City Planning Has A Long, Racist History

Buildings with graffiti
Via Pixabay
Leslie Taylor-Grover
October 8, 2021

Just about every city in the U.S. has communities where our people must contend with violence, lack of access to jobs, blighted housing, and poor health. The worst part? White city planners did this ON PURPOSE to keep our people isolated and impoverished. How did they get away with this?

“Zoning” determines where housing, businesses, and other physical structures are located. While other countries use zoning to ensure healthy citizens, cities in the U.S. used zoning to segregate housing and to ensure that blighted communities were Black communities.

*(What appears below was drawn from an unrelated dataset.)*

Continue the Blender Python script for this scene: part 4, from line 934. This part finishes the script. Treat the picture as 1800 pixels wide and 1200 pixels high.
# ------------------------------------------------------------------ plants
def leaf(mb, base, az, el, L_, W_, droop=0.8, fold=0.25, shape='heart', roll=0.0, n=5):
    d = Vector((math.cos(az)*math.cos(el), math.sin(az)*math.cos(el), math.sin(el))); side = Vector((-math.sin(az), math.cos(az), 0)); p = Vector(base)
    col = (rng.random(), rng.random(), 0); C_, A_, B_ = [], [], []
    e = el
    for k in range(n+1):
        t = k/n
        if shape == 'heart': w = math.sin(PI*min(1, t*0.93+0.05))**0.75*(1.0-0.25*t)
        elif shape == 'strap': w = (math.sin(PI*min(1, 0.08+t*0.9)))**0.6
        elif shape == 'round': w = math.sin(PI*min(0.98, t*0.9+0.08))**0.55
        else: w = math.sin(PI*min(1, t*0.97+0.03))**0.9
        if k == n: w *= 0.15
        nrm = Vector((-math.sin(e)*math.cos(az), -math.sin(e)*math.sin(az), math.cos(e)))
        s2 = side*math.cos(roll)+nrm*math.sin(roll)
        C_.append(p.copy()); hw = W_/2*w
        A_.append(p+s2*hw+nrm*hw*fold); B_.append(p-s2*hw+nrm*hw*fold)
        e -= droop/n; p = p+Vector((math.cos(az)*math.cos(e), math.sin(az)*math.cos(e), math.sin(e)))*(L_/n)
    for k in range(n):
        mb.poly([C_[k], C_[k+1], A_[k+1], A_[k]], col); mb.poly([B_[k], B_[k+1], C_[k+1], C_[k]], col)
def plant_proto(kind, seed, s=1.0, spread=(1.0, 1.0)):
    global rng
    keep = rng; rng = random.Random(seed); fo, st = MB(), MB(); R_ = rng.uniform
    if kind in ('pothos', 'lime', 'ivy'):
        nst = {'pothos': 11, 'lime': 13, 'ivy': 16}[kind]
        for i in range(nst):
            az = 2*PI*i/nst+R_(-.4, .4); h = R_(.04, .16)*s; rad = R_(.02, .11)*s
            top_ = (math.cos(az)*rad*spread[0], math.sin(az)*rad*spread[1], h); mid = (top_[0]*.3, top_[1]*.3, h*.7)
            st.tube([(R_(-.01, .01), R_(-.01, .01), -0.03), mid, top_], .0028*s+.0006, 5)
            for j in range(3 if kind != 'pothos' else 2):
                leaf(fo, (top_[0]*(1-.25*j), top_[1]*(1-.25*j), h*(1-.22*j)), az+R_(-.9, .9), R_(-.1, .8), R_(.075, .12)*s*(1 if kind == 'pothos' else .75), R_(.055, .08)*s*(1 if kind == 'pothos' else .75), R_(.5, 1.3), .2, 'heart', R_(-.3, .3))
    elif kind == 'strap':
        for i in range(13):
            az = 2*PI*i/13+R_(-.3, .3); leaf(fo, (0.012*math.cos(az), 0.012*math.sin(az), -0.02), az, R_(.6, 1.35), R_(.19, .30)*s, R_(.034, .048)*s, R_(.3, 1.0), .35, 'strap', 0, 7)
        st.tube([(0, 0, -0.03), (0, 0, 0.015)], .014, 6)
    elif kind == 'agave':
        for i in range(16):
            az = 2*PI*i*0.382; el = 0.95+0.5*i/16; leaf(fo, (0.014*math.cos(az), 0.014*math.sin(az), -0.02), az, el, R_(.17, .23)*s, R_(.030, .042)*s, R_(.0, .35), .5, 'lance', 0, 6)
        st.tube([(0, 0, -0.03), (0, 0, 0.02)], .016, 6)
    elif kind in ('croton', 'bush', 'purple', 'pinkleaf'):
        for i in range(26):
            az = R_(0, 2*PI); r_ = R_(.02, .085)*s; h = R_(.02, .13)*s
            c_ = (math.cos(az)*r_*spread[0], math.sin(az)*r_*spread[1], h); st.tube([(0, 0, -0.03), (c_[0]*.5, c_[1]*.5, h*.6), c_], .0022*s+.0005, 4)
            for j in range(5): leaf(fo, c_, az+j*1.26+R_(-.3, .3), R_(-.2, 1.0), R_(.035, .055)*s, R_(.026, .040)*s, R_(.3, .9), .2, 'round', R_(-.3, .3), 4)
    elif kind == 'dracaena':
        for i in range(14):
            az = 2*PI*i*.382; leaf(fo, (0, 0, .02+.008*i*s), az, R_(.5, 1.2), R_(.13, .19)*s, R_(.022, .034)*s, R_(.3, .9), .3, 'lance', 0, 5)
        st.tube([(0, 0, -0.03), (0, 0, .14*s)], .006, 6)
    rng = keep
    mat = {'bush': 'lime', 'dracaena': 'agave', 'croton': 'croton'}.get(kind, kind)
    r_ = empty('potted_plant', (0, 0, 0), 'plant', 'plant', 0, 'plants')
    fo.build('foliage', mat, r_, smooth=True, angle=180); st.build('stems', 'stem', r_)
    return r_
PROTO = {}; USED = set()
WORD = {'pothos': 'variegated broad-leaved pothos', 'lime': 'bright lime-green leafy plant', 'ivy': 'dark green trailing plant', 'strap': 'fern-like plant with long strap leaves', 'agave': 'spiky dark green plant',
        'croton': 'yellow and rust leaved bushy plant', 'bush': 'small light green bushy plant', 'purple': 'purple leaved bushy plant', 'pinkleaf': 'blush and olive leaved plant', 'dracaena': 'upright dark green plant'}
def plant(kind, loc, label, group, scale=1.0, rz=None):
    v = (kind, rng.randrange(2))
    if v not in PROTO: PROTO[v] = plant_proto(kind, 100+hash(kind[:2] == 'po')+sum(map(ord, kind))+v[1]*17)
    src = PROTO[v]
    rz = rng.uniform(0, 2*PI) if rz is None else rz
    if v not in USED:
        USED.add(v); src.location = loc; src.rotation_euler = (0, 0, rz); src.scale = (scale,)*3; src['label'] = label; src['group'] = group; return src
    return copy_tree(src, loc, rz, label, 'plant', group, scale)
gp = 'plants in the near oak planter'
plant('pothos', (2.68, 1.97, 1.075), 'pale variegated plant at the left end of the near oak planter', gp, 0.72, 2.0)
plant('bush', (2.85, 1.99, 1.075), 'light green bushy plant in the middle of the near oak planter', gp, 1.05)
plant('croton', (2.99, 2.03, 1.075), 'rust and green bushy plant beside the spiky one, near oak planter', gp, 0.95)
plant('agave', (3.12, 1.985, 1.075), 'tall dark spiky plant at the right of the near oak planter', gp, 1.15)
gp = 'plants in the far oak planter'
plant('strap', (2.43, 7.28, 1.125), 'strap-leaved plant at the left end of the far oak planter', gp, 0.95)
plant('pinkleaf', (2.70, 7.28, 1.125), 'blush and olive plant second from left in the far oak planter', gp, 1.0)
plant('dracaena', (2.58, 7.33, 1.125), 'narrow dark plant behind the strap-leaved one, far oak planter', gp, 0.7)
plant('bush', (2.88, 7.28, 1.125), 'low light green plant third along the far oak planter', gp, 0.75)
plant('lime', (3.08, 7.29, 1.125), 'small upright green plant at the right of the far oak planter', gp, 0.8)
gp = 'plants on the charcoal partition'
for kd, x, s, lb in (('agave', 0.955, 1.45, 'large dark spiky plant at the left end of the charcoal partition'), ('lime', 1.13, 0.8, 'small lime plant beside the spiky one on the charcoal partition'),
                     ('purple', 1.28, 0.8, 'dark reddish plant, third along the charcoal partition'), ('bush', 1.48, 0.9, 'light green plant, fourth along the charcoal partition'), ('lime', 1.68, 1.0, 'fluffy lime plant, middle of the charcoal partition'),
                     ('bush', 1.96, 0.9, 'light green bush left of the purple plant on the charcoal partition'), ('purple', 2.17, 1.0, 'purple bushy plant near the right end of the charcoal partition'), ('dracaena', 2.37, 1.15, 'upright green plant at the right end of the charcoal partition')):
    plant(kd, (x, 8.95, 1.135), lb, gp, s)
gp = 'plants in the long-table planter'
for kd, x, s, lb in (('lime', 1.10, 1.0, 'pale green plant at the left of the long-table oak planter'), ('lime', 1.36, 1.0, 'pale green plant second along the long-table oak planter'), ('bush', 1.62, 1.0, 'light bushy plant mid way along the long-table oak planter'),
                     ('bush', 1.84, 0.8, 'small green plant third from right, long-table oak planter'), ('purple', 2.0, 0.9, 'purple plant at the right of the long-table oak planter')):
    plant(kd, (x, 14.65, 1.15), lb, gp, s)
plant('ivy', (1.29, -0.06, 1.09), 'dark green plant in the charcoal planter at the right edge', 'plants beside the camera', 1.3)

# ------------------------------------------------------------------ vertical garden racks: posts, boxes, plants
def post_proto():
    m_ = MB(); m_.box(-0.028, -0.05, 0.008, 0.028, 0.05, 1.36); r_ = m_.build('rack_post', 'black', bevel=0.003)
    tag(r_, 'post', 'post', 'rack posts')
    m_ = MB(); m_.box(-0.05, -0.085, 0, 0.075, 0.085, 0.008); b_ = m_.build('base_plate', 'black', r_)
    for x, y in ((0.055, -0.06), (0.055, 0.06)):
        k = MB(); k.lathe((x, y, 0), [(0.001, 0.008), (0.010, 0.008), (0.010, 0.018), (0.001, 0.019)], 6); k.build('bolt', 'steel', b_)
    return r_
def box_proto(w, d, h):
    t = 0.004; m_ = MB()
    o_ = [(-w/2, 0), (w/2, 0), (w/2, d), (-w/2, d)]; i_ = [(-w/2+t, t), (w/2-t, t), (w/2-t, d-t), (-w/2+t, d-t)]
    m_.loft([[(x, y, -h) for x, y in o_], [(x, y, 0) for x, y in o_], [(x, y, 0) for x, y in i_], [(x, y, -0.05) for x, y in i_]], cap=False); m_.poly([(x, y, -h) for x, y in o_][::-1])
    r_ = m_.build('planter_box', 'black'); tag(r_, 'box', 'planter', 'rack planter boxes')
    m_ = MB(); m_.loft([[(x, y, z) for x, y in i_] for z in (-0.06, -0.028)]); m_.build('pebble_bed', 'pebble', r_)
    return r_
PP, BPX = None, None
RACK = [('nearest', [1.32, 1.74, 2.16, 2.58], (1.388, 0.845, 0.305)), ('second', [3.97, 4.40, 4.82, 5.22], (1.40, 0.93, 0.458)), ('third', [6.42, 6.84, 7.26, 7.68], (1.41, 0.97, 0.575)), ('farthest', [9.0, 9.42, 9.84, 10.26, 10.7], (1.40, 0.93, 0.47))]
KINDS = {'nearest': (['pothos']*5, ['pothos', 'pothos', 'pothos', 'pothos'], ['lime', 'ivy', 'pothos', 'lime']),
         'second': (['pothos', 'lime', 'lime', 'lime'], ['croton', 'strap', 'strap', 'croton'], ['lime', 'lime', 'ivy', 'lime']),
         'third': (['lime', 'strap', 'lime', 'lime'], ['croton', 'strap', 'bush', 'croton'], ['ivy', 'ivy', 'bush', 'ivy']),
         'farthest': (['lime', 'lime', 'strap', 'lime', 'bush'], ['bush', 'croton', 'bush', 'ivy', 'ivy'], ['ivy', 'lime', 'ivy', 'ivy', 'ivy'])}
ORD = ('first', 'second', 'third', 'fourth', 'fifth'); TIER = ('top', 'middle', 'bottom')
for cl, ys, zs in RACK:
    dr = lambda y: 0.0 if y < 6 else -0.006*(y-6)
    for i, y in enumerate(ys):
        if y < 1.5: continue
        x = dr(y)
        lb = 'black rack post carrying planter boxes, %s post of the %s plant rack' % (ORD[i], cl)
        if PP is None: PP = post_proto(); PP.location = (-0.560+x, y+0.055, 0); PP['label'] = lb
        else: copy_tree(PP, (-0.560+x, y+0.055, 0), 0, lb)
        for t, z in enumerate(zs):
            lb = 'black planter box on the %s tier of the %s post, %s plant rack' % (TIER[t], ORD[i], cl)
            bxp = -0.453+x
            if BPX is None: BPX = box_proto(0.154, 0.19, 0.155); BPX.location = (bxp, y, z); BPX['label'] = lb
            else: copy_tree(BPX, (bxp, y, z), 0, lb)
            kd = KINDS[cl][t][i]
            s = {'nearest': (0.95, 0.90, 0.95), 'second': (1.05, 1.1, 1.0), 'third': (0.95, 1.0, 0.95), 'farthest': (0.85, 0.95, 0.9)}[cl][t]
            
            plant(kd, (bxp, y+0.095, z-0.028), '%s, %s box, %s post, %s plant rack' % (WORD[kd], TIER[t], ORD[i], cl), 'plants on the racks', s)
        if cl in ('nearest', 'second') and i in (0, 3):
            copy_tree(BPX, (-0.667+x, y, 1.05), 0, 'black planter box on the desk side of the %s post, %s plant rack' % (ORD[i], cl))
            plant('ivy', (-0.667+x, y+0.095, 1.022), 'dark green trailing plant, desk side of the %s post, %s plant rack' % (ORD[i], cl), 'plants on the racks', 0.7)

Black communities that had resources and historical significance were also destroyed by the interstate highway system. Highways not only isolated our people in low-income communities, but the noise and pollution from vehicles made sure we suffered higher death rates and other health issues.

Before the 1960s, if there were places our people had valuable land, cities used “eminent domain” to straight-up steal it from our people, most of the time to benefit developers. 

Of course, city planners ensured that our people – who during most of this time didn’t have the right to vote – didn’t get fairly compensated.

Though most American cities were planned to oppress us, we still have opportunities to challenge these racist systems through community organizing, caring for one another, and entering the field of city planning ourselves!